## PROMPT
Return the lines below exactly, from the first line to the line that contains "return np.array([p[0] +". Leave out pictures.

## PROVIDED MATERIAL

>> start

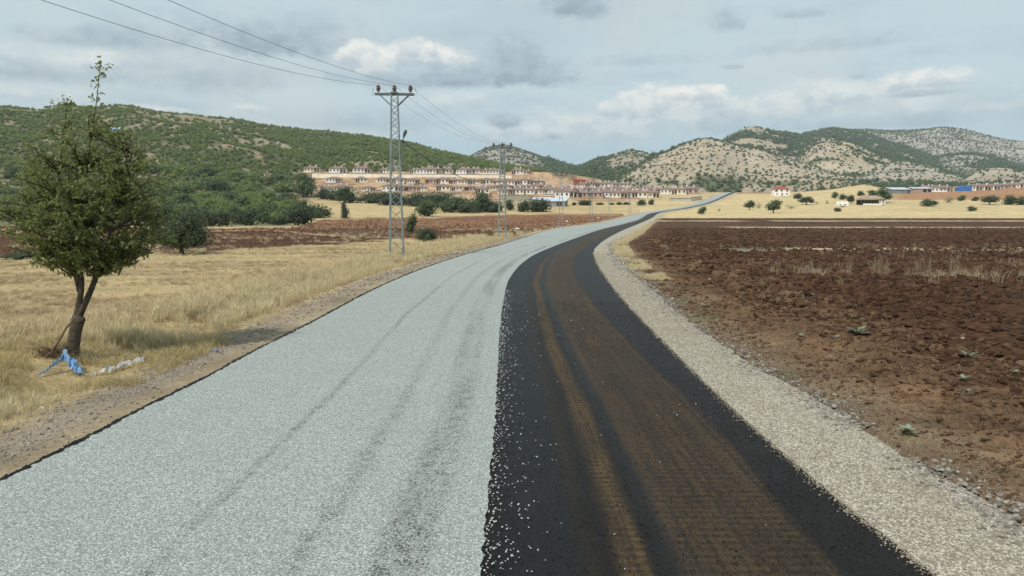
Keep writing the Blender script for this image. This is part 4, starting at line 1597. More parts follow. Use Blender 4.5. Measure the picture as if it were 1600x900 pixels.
P1 = P(620, 403)
pole1, PH = make_lattice_pole('nearest and tallest steel lattice power pole with zigzag braces, standing in dry grass', False)
pole1.location = P1
pole1.rotation_euler.z = math.radians(4)
polespec = [((785, 373), 'steel lattice power pole with ladder-like rungs, the next one beyond the nearest pole'),
            ((876.5, 357.2), 'third steel lattice power pole along the road, in front of the grey shed'),
            ((923.5, 350), 'fourth steel lattice power pole, pale and thin before the yellow field'),
            ((952, 339.5), 'fifth steel lattice power pole, small beside the far bend of the road'),
            ((984, 334.5), 'farthest steel lattice power pole, tiny before the lowest houses')]
poles = [(pole1, np.array(P1), math.radians(4))]
proto = None
for i, ((u, v), lb_) in enumerate(polespec):
    p = P(u, v)
    nx_ = poles[-1][1]
    rot = -math.atan2(p[0] - nx_[0], p[1] - nx_[1])
    if proto is None:
        proto, _ = make_lattice_pole(lb_, True)
        o = proto
    else:
        o = copy_tree(proto)
        o['label'] = lb_
    o.location = p
    o.rotation_euler.z = rot * .7
    poles.append((o, p, rot * .7))


def pole_pt(i, x, dz=.6):
    o, p, r = poles[i]
    return np.array([p[0] + x * math.cos(r), p[1] + x * math.sin(r), p[2] + PH + dz])


def wire(name, label, a, b, sag, rad, mat, cat='cable', n=40, group=None):
    a, b = np.array(a), np.array(b)
    pts = []
    for i in range(n + 1):
        t = i / n
        p = a * (1 - t) + b * t
        p = p - np.array([0, 0, sag * 4 * t * (1 - t)])
        pts.append(tuple(p))
    o = MB().tube(pts, rad, 5).build(name, mat)
    return tag(o, label, cat, group)


GW = 'overhead wires of the power line'
# the three wires that come over the camera's left to the nearest pole
for x, (u0, yy, side, sg) in zip((-1.08, 0, 1.08), ((65, 21.5, 'lowest, leftmost', 1.3), (172, 22.5, 'middle', 1.15), (263, 23.5, 'highest, rightmost', 1.0))):
    a = pole_pt(0, x)
    top = at(u0, 0, yy)
    # go on past the upper edge of the picture in the same direction
    d = top - a
    Lh = np.hypot(d[0], d[1])
    k_ = 1.75
    end = a + d * k_
    tt = 1 / k_
    # choose the end height so that the sagging curve passes through the measured point
    end[2] = (top[2] + sg * 4 * tt * (1 - tt) - a[2] * (1 - tt)) / tt
    wire('power_wire', side + ' overhead wire running from the top left edge to the nearest lattice pole', a, end, sg, .0085, M_wire, group=GW)
names_ = ['left', 'middle', 'right']
for i in range(len(poles) - 1):
    for j, x in enumerate((-1.08, 0, 1.08)):
        wire('power_wire', '%s overhead wire between the %s and %s lattice poles' % (names_[j], ORD[i], ORD[i + 1]),
             pole_pt(i, x), pole_pt(i + 1, x), 1.0, .0075, M_wire, n=20, group=GW)
# bundled cable below
a = P1 + np.array([.42, .1, 8.05])
b = poles[1][1] + np.array([0, 0, 7.1])
wire('low_voltage_cable', 'thick black cable sagging from the lamp bracket of the nearest pole to the next', a, b, 1.2, .028, M_cable)
# street lamp on the nearest pole
t = thing('street_lamp', 'grey street lamp on a short arm at the right side of the nearest lattice pole', 'street lamp', P1 + np.array([.28, 0, 7.9]))
m = MB()
m.bar((-.12, 0, .12), (.28, -.02, .12), .07)
m.bar((.24, -.02, .05), (.34, -.1, .42), .05)
m.build('lamp_arm', M_steeldark, t)
m = MB()
m.tube([(.32, -.08, .34), (.36, -.14, .45), (.44, -.24, .62), (.50, -.30, .74), (.53, -.33, .80)], [.045, .09, .125, .11, .05], 8)
m.build('lamp_head', M_steeldark, t, smooth=True)
MB().box((.28, 0, .02), (.16, .12, .12)).build('cable_clamp', M_cable, t)

# ------------------------------------------------------------------ the tree by the road
Y0 = 16.4


def tp(u, v, dy=0.0):
    p = at(u, v, Y0 + dy)
    return p


troot = np.array([tp(113, 552)[0], Y0, gz(tp(113, 552)[0], Y0)])
tree = thing('roadside_tree', 'leafy green tree with forked dark trunk standing in dry grass beside the road', 'tree', troot)


def loc(p):
    return tuple(np.array(p) - troot)


def bez(a, b, c, n):
    a, b, c = map(np.array, (a, b, c))
    return [tuple((1 - t) ** 2 * a + 2 * t * (1 - t) * b + t * t * c) for t in np.linspace(0, 1, n)]


m = MB()
m.tube([loc(q) for q in (tp(109, 562), tp(112, 550), tp(115, 535), tp(118, 518), tp(121, 502), tp(122, 492))], [.19, .148, .128, .122, .138, .098], 12)
m.build('trunk', M_bark, tree, smooth=True)
MB().tube([loc(q) for q in (tp(119, 508), tp(127, 500), tp(132, 499))], [.10, .085, .05], 8).build('trunk_knob', M_bark, tree, smooth=True)
stemA = [tp(119, 500), tp(123, 478), tp(127, 455), tp(128, 437), tp(124, 418, .1), tp(122, 395, .1), tp(124, 360), tp(128, 320), tp(134, 270), tp(142, 215), tp(150, 165), tp(155, 120), tp(157, 99)]
stemB = [tp(122, 497), tp(131, 478), tp(141, 456), tp(149, 436), tp(153, 418, -.1), tp(160, 395, -.2), tp(172, 360, -.3), (tp(186, 320, -.3)), tp(196, 275, -.2), tp(200, 235, -.1)]
stemC = [tp(126, 455), tp(118, 425, .2), tp(108, 405, .3), tp(100, 375, .4), tp(92, 330, .4), tp(92, 270, .3), tp(100, 210, .2), tp(104, 170, .1), tp(105, 153, .1)]
MB().tube([loc(q) for q in stemA], [.078, .064, .057, .052, .046, .045, .035, .027, .02, .014, .01, .007, .004], 9).build('limb', M_bark, tree, smooth=True)
MB().tube([loc(q) for q in stemB], [.078, .068, .06, .055, .045, .038, .035, .025, .016, .01], 9).build('limb', M_bark, tree, smooth=True)
MB().tube([loc(q) for q in stemC], [.07, .06, .05, .04, .03, .022, .014, .008, .004], 8).build('limb', M_bark, tree, smooth=True)

env_v = [165, 190, 212, 240, 272, 300, 330, 360, 385, 400, 415, 425]
env_l = [138, 84, 62, 34, 10, -14, -22, -8, 14, 45, 85, 110]
env_r = [160, 180, 205, 232, 258, 272, 282, 278, 258, 228, 196, 165]
tr_rng = np.random.default_rng(11)
segs = []          # twigs carrying leaves
limbs = [np.array(stemA[3:-2]), np.array(stemB[3:]), np.array(stemC[1:-1])]
br = MB()
tw = MB()
for i in range(200):
    v_ = 175 + 242 * tr_rng.random() ** .62
    ul, ur = np.interp(v_, env_v, env_l), np.interp(v_, env_v, env_r)
    q_ = tr_rng.random()
    u_ = ul + (ur - ul) * q_
    half = (ur - ul) / 2 * Y0 / F
    dep = (tr_rng.random() * 2 - 1) * half * .85 * math.sqrt(max(0.05, 1 - (2 * q_ - 1) ** 2))
    end = tp(u_, v_, 0) + np.array([0, dep, 0])
    # nearest limb point somewhat lower than the end
    best, bp = 1e9, None
    for L_ in limbs:
        for s_ in L_:
            dd = np.linalg.norm(s_ - end) + max(0, s_[2] - end[2] + .35) * 2.5
            if dd < best:
                best, bp = dd, s_
    mid = bp * .5 + end * .5 + np.array([0, 0, -.10 + .15 * tr_rng.random()]) + tr_rng.normal(size=3) * .10
    c_ = bez(bp, mid, end, 6)
    ln = np.linalg.norm(end - bp)
    br.tube([loc(q) for q in c_], list(np.linspace(.012 + .013 * ln, .006, 6)), 5)
    for j in range(8):
        t_ = .35 + .65 * tr_rng.random()
        a_ = np.array(c_[min(5, int(t_ * 5))])
        d_ = tr_rng.normal(size=3)
        d_ /= np.linalg.norm(d_)
        d_[2] = d_[2] * .8 + .25
        l_ = .22 + .40 * tr_rng.random() ** 1.5
        b_ = a_ + d_ * l_
        uu, vv = proj(b_[0], b_[1], b_[2])
        if vv > 428 or uu < np.interp(vv, env_v, env_l) - 26 or uu > np.interp(vv, env_v, env_r) + 22:
            continue
        tw.tube([loc(a_), loc((a_ + b_) / 2 + tr_rng.normal(size=3) * .02), loc(b_)], [.006, .004, .002], 3)
        segs.append((a_, b_))
for L_, top in ((stemA[8:], True), (stemC[6:], True)):
    for a_, b_ in zip(L_[:-1], L_[1:]):
        for q_ in range(9):
            s0 = a_ + (b_ - a_) * tr_rng.random()
            d_ = tr_rng.normal(size=3) * .10
            d_[2] = abs(d_[2])
            segs.append((s0, s0 + d_))
ob = br.build('branches', M_bark, tree)
ob['kind'] = 'stuff'
ob = tw.build('twigs', M_bark, tree)
ob['kind'] = 'stuff'
V, Fq, T = [], [], []
for a_, b_ in segs:
    ax = b_ - a_
    n_l = int(np.interp(proj(a_[0], a_[1], a_[2])[1], [170, 300], [7, 14])) if np.linalg.norm(ax) > .2 else 3
    for j in range(n_l):
        t_ = (j + tr_rng.random()) / n_l
        p = a_ + ax * t_ + tr_rng.normal(size=3) * .018
        d_ = tr_rng.normal(size=3) + np.array([0, 0, -.35]) + ax / (np.linalg.norm(ax) + 1e-6) * .6
        d_ /= np.linalg.norm(d_)
        sd = np.cross(d_, tr_rng.normal(size=3) * .6 + np.array([0, 0, 1.]))
        sd /= np.linalg.norm(sd)
        nn = np.cross(sd, d_)
        Ln = .058 + .055 * tr_rng.random()
        w_ = Ln * .30
        o_ = len(V)
        droop = nn * Ln * (.10 * tr_rng.random())
        V += [p, p + d_ * Ln * .3 + sd * w_ * .85 + nn * w_ * .25, p + d_ * Ln * .35, p + d_ * Ln * .3 - sd * w_ * .85 + nn * w_ * .25,
              p + d_ * Ln * .72 + sd * w_ * .7 + nn * w_ * .2 - droop, p + d_ * Ln - droop * 2, p + d_ * Ln * .72 - sd * w_ * .7 + nn * w_ * .2 - droop]
        Fq += [(o_, o_ + 1, o_ + 2, o_ + 2), (o_, o_ + 2, o_ + 3, o_ + 3), (o_ + 1, o_ + 4, o_ + 5, o_ + 2), (o_ + 2, o_ + 5, o_ + 6, o_ + 3)]
        tn = (max(0, tr_rng.normal() * .28), tr_rng.random(), 0, 1)
        T += [tn] * 7
V = np.array(V) - troot
me = bpy.data.meshes.new('leaves')
me.from_pydata(V.tolist(), [], [tuple(dict.fromkeys(f)) for f in Fq])
me.update()
a = me.color_attributes.new('tone', 'FLOAT_COLOR', 'POINT')
a.data.foreach_set('color', np.array(T, np.float32).ravel())
me.materials.append(M_leafnear)
lv = new_obj('leaves', me, tree)
lv['kind'] = 'stuff'
print('tree leaves', len(V) // 7)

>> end

## WRITTEN ANSWER
Keep writing the Blender script for this image. This is part 4, starting at line 1597. More parts follow. Use Blender 4.5. Measure the picture as if it were 1600x900 pixels.
P1 = P(620, 403)
pole1, PH = make_lattice_pole('nearest and tallest steel lattice power pole with zigzag braces, standing in dry grass', False)
pole1.location = P1
pole1.rotation_euler.z = math.radians(4)
polespec = [((785, 373), 'steel lattice power pole with ladder-like rungs, the next one beyond the nearest pole'),
            ((876.5, 357.2), 'third steel lattice power pole along the road, in front of the grey shed'),
            ((923.5, 350), 'fourth steel lattice power pole, pale and thin before the yellow field'),
            ((952, 339.5), 'fifth steel lattice power pole, small beside the far bend of the road'),
            ((984, 334.5), 'farthest steel lattice power pole, tiny before the lowest houses')]
poles = [(pole1, np.array(P1), math.radians(4))]
proto = None
for i, ((u, v), lb_) in enumerate(polespec):
    p = P(u, v)
    nx_ = poles[-1][1]
    rot = -math.atan2(p[0] - nx_[0], p[1] - nx_[1])
    if proto is None:
        proto, _ = make_lattice_pole(lb_, True)
        o = proto
    else:
        o = copy_tree(proto)
        o['label'] = lb_
    o.location = p
    o.rotation_euler.z = rot * .7
    poles.append((o, p, rot * .7))


def pole_pt(i, x, dz=.6):
    o, p, r = poles[i]
    return np.array([p[0] + x * math.cos(r), p[1] + x * math.sin(r), p[2] + PH + dz])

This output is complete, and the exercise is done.